Le relais de la flamme olympique est un moment fort des Jeux modernes. Ce rituel est une invention moderne qui apparait pour la première fois dans le cérémonial des Jeux Olympiques organisés en 1936 à Berlin. Il puise son origine dans la course de relais de flambeaux, la lampadédromie, organisée dans l’Athènes ancienne. Aujourd’hui symbole de paix, cette course de relais met en scène l’unité des nations qui forment un seul corps tout comme la « trêve sacrée » antique obligeait les cités à déposer les armes le temps des concours sportifs.
NINO GREGORI (1925 –)
Giornata Olimpica 1959
1959
Lithographie
Coll. MNS
inv. 2004.20.36
Ce relais de la flamme pour les Jeux de 1960 évoque une Italie démocratique en plein essor économique, qui fait par ailleurs partie des fondateurs de la communauté européenne. Comme pour rompre avec son passé fasciste, cette affiche remémore son prestigieux passé en tant que République romaine dans l’Antiquité avec l’inscription « SPQR » (Senatus Populusque Romanus, « le sénat et le peuple romain »). Elle montre par ailleurs l’unité des peuples avec la rencontre des deux mains. Reflétant la touche classique qui a caractérisé cette édition des Jeux, la forme de la torche a puisé son inspiration des colonnes antiques : de fines rainures affinent le corps de la torche.
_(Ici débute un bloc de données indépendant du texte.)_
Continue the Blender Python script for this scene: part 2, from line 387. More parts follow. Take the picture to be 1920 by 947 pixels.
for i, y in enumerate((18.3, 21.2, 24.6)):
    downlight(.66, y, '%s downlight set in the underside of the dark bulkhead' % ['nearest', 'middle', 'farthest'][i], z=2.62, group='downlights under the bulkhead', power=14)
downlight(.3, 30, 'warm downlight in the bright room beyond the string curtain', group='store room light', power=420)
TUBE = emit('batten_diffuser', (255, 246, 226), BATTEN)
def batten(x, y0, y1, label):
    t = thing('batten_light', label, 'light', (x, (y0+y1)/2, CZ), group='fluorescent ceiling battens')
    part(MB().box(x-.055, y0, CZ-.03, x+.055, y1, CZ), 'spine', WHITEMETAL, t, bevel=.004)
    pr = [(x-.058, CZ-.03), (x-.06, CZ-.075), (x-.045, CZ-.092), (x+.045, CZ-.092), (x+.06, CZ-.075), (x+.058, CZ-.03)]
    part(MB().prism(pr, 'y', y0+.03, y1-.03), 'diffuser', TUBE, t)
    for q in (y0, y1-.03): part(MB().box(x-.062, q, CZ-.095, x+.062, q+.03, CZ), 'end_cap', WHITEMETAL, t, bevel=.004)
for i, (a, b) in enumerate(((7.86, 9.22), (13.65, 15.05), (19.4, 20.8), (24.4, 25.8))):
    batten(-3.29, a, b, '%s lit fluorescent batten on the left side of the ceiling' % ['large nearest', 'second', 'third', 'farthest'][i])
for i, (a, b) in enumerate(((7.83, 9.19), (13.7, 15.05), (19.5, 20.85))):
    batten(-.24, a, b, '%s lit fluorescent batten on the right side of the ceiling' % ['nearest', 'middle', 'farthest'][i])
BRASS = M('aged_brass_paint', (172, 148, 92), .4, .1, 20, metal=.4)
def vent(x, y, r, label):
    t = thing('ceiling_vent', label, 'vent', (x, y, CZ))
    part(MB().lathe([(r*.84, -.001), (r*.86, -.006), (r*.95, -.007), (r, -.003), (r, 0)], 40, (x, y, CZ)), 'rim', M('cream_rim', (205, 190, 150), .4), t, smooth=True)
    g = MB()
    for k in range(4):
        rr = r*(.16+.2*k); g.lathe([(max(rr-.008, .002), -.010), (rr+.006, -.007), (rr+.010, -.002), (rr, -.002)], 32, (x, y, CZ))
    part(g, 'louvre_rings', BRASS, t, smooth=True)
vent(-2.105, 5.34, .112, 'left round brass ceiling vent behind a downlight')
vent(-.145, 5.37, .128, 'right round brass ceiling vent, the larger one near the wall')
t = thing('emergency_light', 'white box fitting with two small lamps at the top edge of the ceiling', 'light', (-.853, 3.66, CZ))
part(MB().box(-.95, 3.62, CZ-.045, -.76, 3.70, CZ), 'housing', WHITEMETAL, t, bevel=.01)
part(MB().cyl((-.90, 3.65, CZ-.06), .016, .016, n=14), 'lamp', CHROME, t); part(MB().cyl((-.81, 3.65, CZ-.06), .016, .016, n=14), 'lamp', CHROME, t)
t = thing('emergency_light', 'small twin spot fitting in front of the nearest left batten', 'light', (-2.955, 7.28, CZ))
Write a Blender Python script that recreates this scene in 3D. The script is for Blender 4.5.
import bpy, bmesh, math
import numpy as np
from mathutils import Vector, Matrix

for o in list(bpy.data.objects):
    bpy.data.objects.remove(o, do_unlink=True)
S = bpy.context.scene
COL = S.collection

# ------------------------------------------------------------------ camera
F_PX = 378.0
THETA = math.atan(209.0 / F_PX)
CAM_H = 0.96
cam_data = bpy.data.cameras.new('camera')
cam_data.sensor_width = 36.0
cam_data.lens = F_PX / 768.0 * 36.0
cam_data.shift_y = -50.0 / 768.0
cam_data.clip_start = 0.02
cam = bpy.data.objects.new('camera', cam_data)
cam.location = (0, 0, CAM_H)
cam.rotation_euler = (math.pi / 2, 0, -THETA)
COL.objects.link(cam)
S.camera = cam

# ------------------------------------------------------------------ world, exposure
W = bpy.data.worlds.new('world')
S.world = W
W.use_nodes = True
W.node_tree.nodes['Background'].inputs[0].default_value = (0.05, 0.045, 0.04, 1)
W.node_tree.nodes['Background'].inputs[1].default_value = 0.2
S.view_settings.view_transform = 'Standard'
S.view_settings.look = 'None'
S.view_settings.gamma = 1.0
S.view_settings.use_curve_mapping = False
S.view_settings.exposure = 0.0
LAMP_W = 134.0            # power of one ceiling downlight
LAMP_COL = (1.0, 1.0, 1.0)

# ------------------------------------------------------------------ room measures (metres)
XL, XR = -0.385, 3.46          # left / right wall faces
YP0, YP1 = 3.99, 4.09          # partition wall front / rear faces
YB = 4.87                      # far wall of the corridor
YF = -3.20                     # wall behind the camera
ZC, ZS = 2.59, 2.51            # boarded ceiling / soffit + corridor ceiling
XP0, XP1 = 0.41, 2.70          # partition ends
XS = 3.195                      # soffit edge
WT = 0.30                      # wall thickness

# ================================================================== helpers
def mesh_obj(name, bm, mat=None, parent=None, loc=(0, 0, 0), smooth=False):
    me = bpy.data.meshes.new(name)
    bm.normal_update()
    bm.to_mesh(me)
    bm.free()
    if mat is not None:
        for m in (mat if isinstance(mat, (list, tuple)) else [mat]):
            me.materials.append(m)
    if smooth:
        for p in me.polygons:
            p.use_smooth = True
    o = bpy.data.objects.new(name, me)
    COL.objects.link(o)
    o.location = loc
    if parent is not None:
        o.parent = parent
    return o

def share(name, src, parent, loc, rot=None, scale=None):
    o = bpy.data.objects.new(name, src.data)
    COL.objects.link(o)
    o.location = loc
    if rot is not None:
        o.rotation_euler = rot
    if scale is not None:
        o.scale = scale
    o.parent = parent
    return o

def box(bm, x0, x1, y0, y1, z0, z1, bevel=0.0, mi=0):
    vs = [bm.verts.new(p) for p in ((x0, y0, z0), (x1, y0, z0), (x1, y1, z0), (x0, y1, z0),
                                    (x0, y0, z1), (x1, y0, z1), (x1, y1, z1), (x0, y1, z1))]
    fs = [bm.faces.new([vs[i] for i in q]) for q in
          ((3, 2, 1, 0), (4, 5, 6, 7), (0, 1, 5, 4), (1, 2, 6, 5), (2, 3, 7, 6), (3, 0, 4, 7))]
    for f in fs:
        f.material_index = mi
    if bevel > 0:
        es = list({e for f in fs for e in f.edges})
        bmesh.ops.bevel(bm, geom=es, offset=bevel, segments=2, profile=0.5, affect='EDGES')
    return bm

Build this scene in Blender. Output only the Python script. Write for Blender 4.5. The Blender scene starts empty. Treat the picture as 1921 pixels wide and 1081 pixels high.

ŒNOCHOÉ, SCÈNE DE COURSE AUX FLAMBEAUX
(VASE À PUISER LE VIN)
Athènes
400-350 av J.-C.
Terre cuite
Paris, musée du Louvre, département des Antiquités
grecques, étrusques et romaines
MN 709
De jeunes hommes nus courent à grandes enjambées une torche à la main tandis que d’autres tendent le bras pour la saisir et s’élancer à leur tour. La scène peinte sur la panse de ce vase représente une lampadédromie, course aux flambeaux organisée à Athènes en l’honneur d’Athéna ou des divinités liées au feu comme Prométhée et Héphaïstos. Cette course antique inspire la première course de relais de la flamme lors des Jeux olympiques de 1936 à Berlin, aujourd’hui symbole de paix.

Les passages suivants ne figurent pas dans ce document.